News / Africa

Kerry Urges Africans to Take Over Malian Operations

French Foreign Affairs Minister Laurent Fabius (R) listens to U.S. Secretary of State John Kerry after a news conference at the ministry in Paris, Feb. 27, 2013.
French Foreign Affairs Minister Laurent Fabius (R) listens to U.S. Secretary of State John Kerry after a news conference at the ministry in Paris, Feb. 27, 2013.
Lisa Bryant
During a brief stopover in Paris, U.S. Secretary of State John Kerry urged African countries to take over French military operations in Mali as soon as possible, saying it was critical the region find African solutions to its problems.

Kerry praised France's military operation in Mali, a country which, in his words, had been unraveling in a dangerous way. He said the U.S. was providing transportation, intelligence and other support to the French-led offensive against Islamist militants in northern Mali.

At a news conference with French Foreign Minister Laurent Fabius, though, Kerry said neither the United States nor France wanted to remain in the region for the long haul.

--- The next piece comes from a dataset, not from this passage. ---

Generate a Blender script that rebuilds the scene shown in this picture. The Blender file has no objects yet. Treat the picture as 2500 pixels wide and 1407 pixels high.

"There has to be an African solution, ultimately. And our shared goal now should be that African and U.N. entities step up, so that France has the ability to step back," said Kerry.

Paris has said French forces will remain in Mali as long as necessary. But the government also is pushing for African forces to take over the operation, possibly under an eventual U.N. peacekeeping umbrella.

On Tuesday, French Defense Minister Jean-Yves Le Drian said French troops were involved in very violent fighting with extremists in northern Mali and it was too early to talk about a quick pullout. The operation has so far cost Paris more than $133 million. French officials also fear for the lives of roughly half a dozen French hostages held in the region.

Fabius described several aspects involved in solving Mali's problems: eradicating terrorist groups, holding democratic elections, having dialogue between the north and the south, and stimulating economic growth. Like Kerry, he said the final answer lay with Mali and its neighbors.

"It is clear that at the end of the day, it belongs to the Malian people and the Africans to take into their own hands their future," said Fabius.

The two men spoke at the end of Kerry's stopover in France, where the new Secretary of State also discussed Syria, Iran, free trade and climate change with top officials, including French President Francois Hollande. Kerry is on a nine-nation tour that takes him next to Italy.